1.別居中の生活はどうしたらいい?
一刻も早く別居をしたいけれども、今まで相手の収入に頼って生活をしており、別居中の生活費をどのように工面すれば良いか検討がつかず、なかなか別居に踏み切れないという方が一定数いらっしゃいます。もちろん、この先、どこかで離婚をすることを考えるのであれば、いつかはご自身の就労によって生活費を工面していく必要はありますが、なかなか最初から誰もがそのようにできるわけではありません。

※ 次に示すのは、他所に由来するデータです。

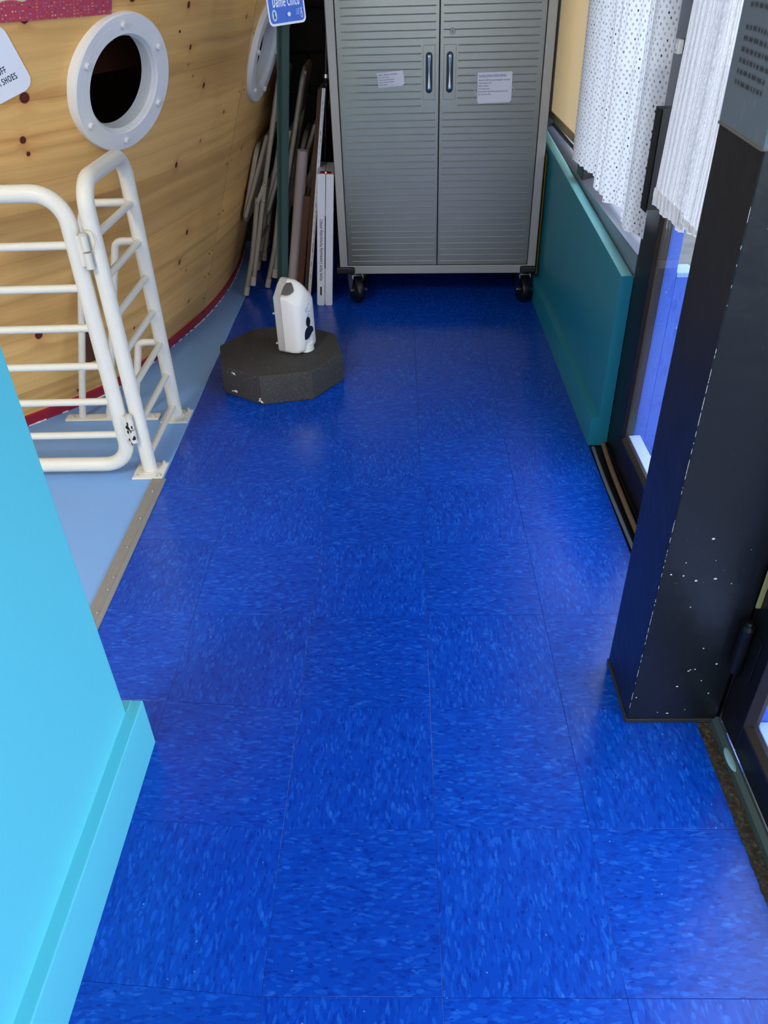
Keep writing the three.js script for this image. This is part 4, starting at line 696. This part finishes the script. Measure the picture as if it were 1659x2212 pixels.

別居に伴い夫婦の生活が別々となるとき、収入の低い配偶者から収入の高い配偶者に対して、別居期間の生活費として「婚姻費用」を請求できる場合がございます。
2.婚姻費用についての解説
法律上、「夫婦は、その資産、収入その他一切の事情を考慮して、婚姻から生ずる費用を分担する。」(民法760条)と定められております。本規定に基づき、夫婦の一方が当該分担義務を履行しない場合、夫婦の他方が婚姻費用の分担請権を行使できるものとされています。
もちろん、当事者間で協議の上、具体的な金額が決められるのが望ましいのですが、別居や離婚を前提とした協議の際に当事者間で円滑に婚姻費用の金額を決められるケースは決して多くはありません。
そのよう場合は、家庭裁判所に対して、婚姻費用分担請求調停・審判という手続を申し立てることができます。
3.別居中の生活費として認められるのはどこまで?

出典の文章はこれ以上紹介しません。